Thursday, December 08, 2005

Getting to know the Hollywood Studio System


Some have compared the Hollywood studio system to a factory, and it is useful to remember that studios were out to make money first and art second.... During the Golden Age, the studios were remarkably consistent and stable enterprises, due in large part to long-term management heads--the infamous "movie moguls" who ruled their kingdoms with iron fists.

...Actors and actresses were contract players bound up in seven-year contracts to a single studio, and the studio generally held all the options.... Studios could also force bad roles on actors, and control the minutiae of stars' images with their mammoth in-house publicity departments.

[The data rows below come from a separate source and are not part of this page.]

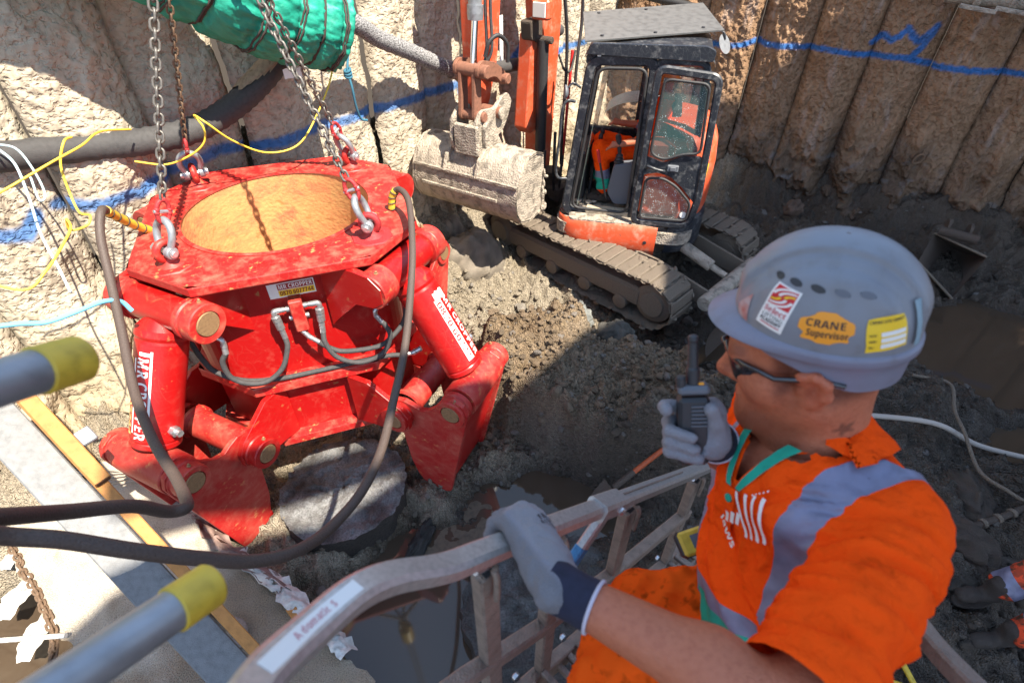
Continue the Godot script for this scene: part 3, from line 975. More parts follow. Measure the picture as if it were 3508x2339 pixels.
# ---------- dusty concrete ledge, front left ----------
func build_platform() -> void:
	var top := 0.42
	var ol := poly([Vector2(-4.6, -2.2), Vector2(-3.95, -2.62), Vector2(-2.88, -2.66), Vector2(-2.45, -2.32), Vector2(-2.1, -2.02), Vector2(-1.83, -1.75), Vector2(-1.36, -1.47), Vector2(-1.02, -1.22), Vector2(-0.72, -0.98), Vector2(-0.9, 0.4), Vector2(-1.9, 0.4), Vector2(-2.36, -1.12), Vector2(-2.62, -1.34), Vector2(-2.98, -1.62), Vector2(-3.2, -1.78), Vector2(-3.7, -2.0)])
	var nn := noise(301, 3.0, 4)
	# densified ragged outline
	var rg := PackedVector2Array()
	for i in ol.size():
		var a := ol[i]
		var b := ol[(i + 1) % ol.size()]
		var k := int(a.distance_to(b) / 0.04) + 1
		for j in k:
			var p := a.lerp(b, float(j) / k)
			rg.append(p + Vector2(nn.get_noise_2d(p.x * 4.0, p.y * 4.0), nn.get_noise_2d(p.x * 4.0 + 50.0, p.y * 4.0)) * 0.035)
	var mb := MB.new()
	var x0 := -4.7
	var z0 := -2.8
	var st := 0.028
	var nu := int(4.1 / st)
	var nv := int(3.3 / st)
	var H := func(x: float, z: float) -> float:
		return top + nn.get_noise_2d(x * 0.5, z * 0.5) * 0.02 + nn.get_noise_2d(x * 2.5, z * 2.5) * 0.008
	var col := func(x: float, z: float) -> Color:
		var a := nn.get_noise_2d(x * 0.7 + 9.0, z * 0.7) * 0.5 + 0.5
		var b := nn.get_noise_2d(x * 2.0, z * 2.0 + 33.0) * 0.5 + 0.5
		var pale := Color(0.60, 0.54, 0.45)
		var dirt := Color(0.30, 0.235, 0.165)
		var k := sstep(-0.35, 0.1, (x + 1.75) * 0.75 + (z + 1.30) * 0.55 + (a - 0.5) * 1.0)
		var cc := pale.lerp(dirt, k * (0.75 + b * 0.25))
		return cc.lerp(Color(0.42, 0.32, 0.22), clampf(b * 2.2 - 1.25, 0, 0.8))
	# solid body: ragged side skirt and a gridded top clipped to the outline
	var closed := ol.duplicate()
	closed.append(ol[0])
	var sd := func(p: Vector3) -> float:
		var q := Vector2(p.x, p.z)
		var d := seg_dist(q, closed)
		if Geometry2D.is_point_in_polygon(q, ol):
			d = -d
		return d + nn.get_noise_2d(q.x * 1.6, q.y * 1.6) * 0.06 + nn.get_noise_2d(q.x * 7.0, q.y * 7.0) * 0.03
	mb.grid(nu, nv, func(i: int, j: int): return V(x0 + i * st, H.call(x0 + i * st, z0 + j * st), z0 + j * st), func(_i: int, _j: int, p: Vector3): return col.call(p.x, p.z), false, Vector3.UP)
	mb = split(mb, sd)[0]
	for i in rg.size():
		var a := rg[i]
		var b := rg[(i + 1) % rg.size()]
		mb.col = Color(0.30, 0.24, 0.17)
		var d := (b - a).normalized()
		a += Vector2(-d.y, d.x) * 0.04
		b += Vector2(-d.y, d.x) * 0.04
		mb.flat([V(a.x, top - 0.02, a.y), V(b.x, top - 0.02, b.y), V(b.x + d.y * 0.05, -0.3, b.y - d.x * 0.05), V(a.x + d.y * 0.05, -0.3, a.y - d.x * 0.05)])
	var o := structure("concrete_ledge", mb, M.concrete)

# ---------- site deck high above, out of the picture, that shades the right of the pit ----------
func build_overhead() -> void:
	var T := thing("site_deck", "timber site deck on steel columns spanning high over the right of the pit", "deck", V(8, 5, 2))
	var ol := poly([Vector2(1.2, 3.4), Vector2(1.80, 2.25), Vector2(2.15, 2.02), Vector2(2.6, 1.82), Vector2(2.95, 1.78), Vector2(3.2, 1.56), Vector2(3.5, 1.25), Vector2(3.83, 0.99), Vector2(4.11, 0.63), Vector2(4.55, 0.09), Vector2(5.25, -0.4), Vector2(5.5, -1.8), Vector2(5.75, -4.4), Vector2(10.5, -4.4), Vector2(10.5, 4.7), Vector2(1.2, 4.7)])
	var mb := MB.new()
	mb.prism(ol, V(0, 9.1, 0), Vector3.RIGHT, Vector3.BACK, 0.12, 0.01)
	obj("deck_board", mb, mat(Color(0.42, 0.32, 0.21), 0.85), T)
	mb = MB.new()
	mb.bar(arr([V(1.7, 9.0, 1.72), V(2.6, 9.0, 1.42), V(3.7, 9.0, 1.0)]), 0.26, 0.2, Vector3.UP, 0.01)
	obj("edge_girder", mb, M.rustorange, T)
	for p in [V(10.2, 0, -4), V(10.2, 0, 1), V(10.2, 0, 4.4), V(5, 0, 4.4)]:
		mb = MB.new()
		mb.rod(p, p + V(0, 9.0, 0), 0.15, 12)
		obj("column", mb, M.rustorange, T)

# ---------- hydraulic pile cropper ----------
var CC := Vector3(-1.4465, 0, -3.0664)
func cd(a: float) -> Vector3:
	return Vector3(cos(deg_to_rad(a)), 0, -sin(deg_to_rad(a)))
func FP(u: float, y: float, a: float) -> Vector3:
	return CC + cd(-70) * a + cd(20) * u + Vector3.UP * y
func octa(ap: float, half: float) -> PackedVector2Array:
	var o := PackedVector2Array()
	var r := Vector2(ap, half).length()
	var da := rad_to_deg(atan2(half, ap))
	for f in [-70.0, 20.0, 110.0, 200.0]:
		for s in [-1, 1]:
			var a := deg_to_rad(f + s * da)
			o.append(Vector2(cos(a), sin(a)) * r)
	return o
func rsquare(ap: float, rad: float, k := 8) -> PackedVector2Array:
	var o := PackedVector2Array()
	for f in [-70.0, 20.0, 110.0, 200.0]:
		var c := Vector2(cos(deg_to_rad(f + 45)), sin(deg_to_rad(f + 45))) * (ap - rad) * sqrt(2.0)
		for i in k + 1:
			var a := deg_to_rad(f + 90.0 * i / k)
			o.append(c + Vector2(cos(a), sin(a)) * rad)
	return o
func slab(mb: MB, pl: PackedVector2Array, y0: float, y1: float, bev := 0.006, hole := PackedVector2Array()) -> void:
	mb.prism(pl, CC + Vector3.UP * y0, Vector3.RIGHT, Vector3.FORWARD, y1 - y0, bev, hole)
func torus(mb: MB, c: Vector3, ax: Vector3, R: float, r: float, k := 20, a0 := 0.0, a1 := TAU, up := Vector3.UP, sides := 8) -> void:
	var e1 := (up - ax * up.dot(ax)).normalized()
	var e2 := ax.cross(e1)
	var p := PackedVector3Array()
	var closed := a1 - a0 > TAU - 0.01
	for i in (k if closed else k + 1):
		var a := a0 + (a1 - a0) * i / k
		p.append(c + (e1 * cos(a) + e2 * sin(a)) * R)
	mb.tube(p, r, sides, true, closed, 1.0, ax)
var eye_at := {}
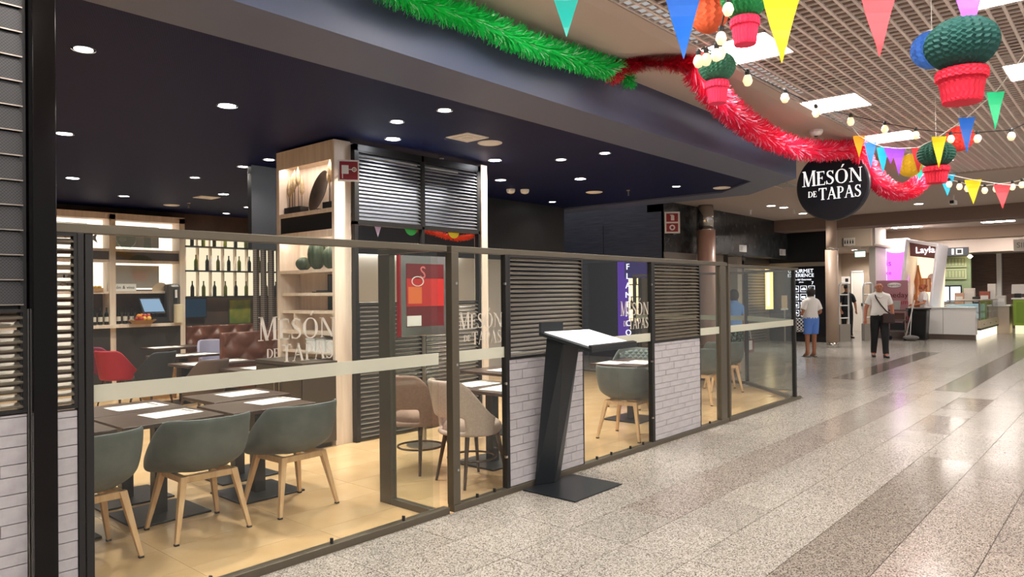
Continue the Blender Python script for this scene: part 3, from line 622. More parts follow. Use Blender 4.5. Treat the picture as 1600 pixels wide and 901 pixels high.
# ================================================================== SLATTED SCREEN
t = thing('slatted_screen', 'tall dark slatted screen beside the oak shelf, open in the middle', 'screen')
ys = 6.58
MB().box(4.86, 4.905, ys, ys+.07, 0, 3.34).build('post', FRAMED, t); MB().box(5.855, 5.895, ys, ys+.07, 0, 3.34).build('post', FRAMED, t); MB().box(6.845, 6.885, ys, ys+.07, 0, 3.34).build('post', FRAMED, t)
MB().box(4.86, 6.885, ys, ys+.07, 3.27, 3.34).build('head_rail', FRAMED, t); MB().box(4.86, 6.885, ys, ys+.07, 2.44, 2.475).build('mid_rail', FRAMED, t)
for a, b in ((4.905, 5.855), (5.895, 6.845)):
    louvre(t, a, b, 2.475, 3.27, ys+.005, 18, mat('slat_light', '#8f959c', .35, .4), .06, .5)
    louvre(t, a, b, .02, 1.56, ys+.005, 30, mat('slat_mid', '#75706a', .4, .35), .06, .5)
MB().box(6.885, 7.0, ys-.02, ys+.12, 0, 3.36).build('oak_post', WOODL, t, bevel=.003)
lt = thing('strip_light', 'bright strip light behind the top of the slatted screen', 'light', (5.87, 7.0, 3.35)); MB().box(-.95, .95, -.02, .02, -.02, .02).build('tube', emis('strip_tube', '#f6f8ff', 45), lt); MB().box(-.96, .96, -.06, .04, .02, .05).box(-.96, .96, -.06, -.05, -.075, .02).build('housing', WHITE, lt)
# kitchen pass behind
struct(MB().box(7.0, 11.8, 10.5, 10.6, 0, 2.6).build('wall_kitchen', mat('kitchen_white', '#dcd8d2', .5)))
struct(MB().box(4.9, 11.8, 8.9, 9.0, 2.28, 3.4).build('wall_bulkhead', BLACKP))
lt = thing('strip_light', 'strip light over the white kitchen wall behind the screen', 'light', (8.7, 10.45, 2.5)); MB().box(-1.6, 1.6, -.03, .03, -.02, .02).build('tube', emis('kitchen_tube', '#fff8f0', 20), lt); MB().box(-1.62, 1.62, -.04, .04, .02, .05).build('housing', WHITE, lt)
t = thing('counter', 'dark counter with a blue cloth, behind the lower slats', 'counter', (6.0, 7.6, 0)); MB().box(-1.0, 1.0, -.3, .3, 0, 1.5).build('body', mat('counter_dark', '#4a4540', .5), t); MB().box(-1.05, 1.05, -.34, .34, 1.5, 1.55).build('top', STEEL, t)
t = thing('folded_cloth', 'small blue cloth lying on the counter behind the slats', 'cloth', (5.2, 7.38, 1.55)); MB().box(-.06, .06, -.05, .05, 0, .03).build('fold', mat('blue_cloth', '#2a66c8', .8), t, bevel=.01); MB().box(-.05, .04, -.04, .04, .03, .05).build('fold', MATS['blue_cloth'], t, bevel=.008)
# pennants and paper decorations hung in the screen opening
ORG = mat('tinsel_orange', '#f0512e', .4); 
def tinsel(name, pts, R, n, m, lab, cat='garland', seed=1, rj=.25, wd=.006, tip=None):
    """tinsel garland: thousands of thin foil blades round a wire"""
    rn = random.Random(seed); P_ = [Vector(p) for p in pts]
    # Catmull-Rom
    cp = []
    for i in range(len(P_)-1):
        p0, p1, p2, p3 = P_[max(i-1, 0)], P_[i], P_[i+1], P_[min(i+2, len(P_)-1)]
        for k in range(14):
            u = k/14; cp.append(.5*((2*p1)+(p2-p0)*u+(2*p0-5*p1+4*p2-p3)*u*u+(3*p1-p0-3*p2+p3)*u**3))
    cp.append(P_[-1]); L = [0]
    for a, b in zip(cp[:-1], cp[1:]): L.append(L[-1]+(b-a).length)
    t = thing(name, lab, cat); MB().tube(cp, .012, 5).build('wire', m[0], t); mb = MB(); j = 0
    for q in range(n):
        s = L[-1]*q/n
        while j < len(L)-2 and L[j+1] < s: j += 1
        u = (s-L[j])/max(L[j+1]-L[j], 1e-6); c = cp[j].lerp(cp[j+1], u); tg = (cp[j+1]-cp[j]).normalized()
        a = rn.uniform(0, 2*PI); ax = tg.orthogonal().normalized(); d_ = (Matrix.Rotation(a, 3, tg) @ ax)
        d_ = (d_+tg*rn.uniform(-.2, .55)).normalized(); r = R*rn.uniform(1-rj*1.6, 1+rj*.35); e = c+d_*r; s_ = d_.cross(tg).normalized()*wd
        md = c+d_*r*.55+tg*rn.uniform(-.01, .01)
        mb.cur = 1 if rn.random() < .12 else 0  # random paler blades paint foil glints into the colour
        mb.add([c-s_*.6, c+s_*.6, md+s_, md-s_, e+s_*.5, e-s_*.5], [(0,1,2,3), (3,2,4,5)])
    tag(mb.build('foil_fringe', m, t), kind='stuff'); return t
tinsel('tinsel_garland', [(5.9,6.72,2.46),(6.15,6.71,2.43),(6.4,6.71,2.39),(6.62,6.71,2.38),(6.84,6.71,2.42),(6.88,6.69,2.46)], .05, 900, [ORG, ORG], 'orange tinsel garland hung behind the slatted screen opening', seed=5, wd=.004)
for x, z, c, lab in [(5.74,2.465,'#3fbf5a','green half-round paper pennant in the screen opening'), (6.46,2.465,'#e6d42a','yellow half-round paper pennant in the screen opening')]:
    tag(MB().slab([(x-.10,z)]+[(x+.10*math.cos(a), z-.10*abs(math.sin(a))) for a in [PI+PI*k/12 for k in range(0, 13)]], 6.651, 6.656).build('half_round_pennant', mat('paper_'+c, c, .6)), lab, 'pennant')
tag(MB().slab([(5.18,2.465),(5.29,2.465),(5.235,2.32)], 6.651, 6.656).build('triangle_pennant', mat('pale_lilac', '#c8b4d4', .6)), 'small pale lilac triangular pennant in the screen opening', 'pennant')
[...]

Some of the immigrants' names are almost as familiar as the great studios they created: William Fox (Wilhelm Fuchs), Samuel Goldwyn, Carl Laemmle, Marcus Loew, Louis B.... Of the so-called original “Big Five” studios (Paramount, MGM, Twentieth Century-Fox, Warner Brothers, and RKO), all but one (RKO) were founded by “foreigners” or first-generation Americans. Of the “Little Three” (Columbia, United Artists, and Universal), Columbia was founded by two immigrant sons, and it was a spin-off of Universal, founded by a German native (Laemmle). Today, most of the great American film studios have been bought up by huge global corporations (Sony) or absorbed by giant American corporate entities (Disney, AOL Time-Warner). But the studios' origins are classic examples of the American dream and private enterprise, not to mention the contribution of German Jews to the growth of Hollywood.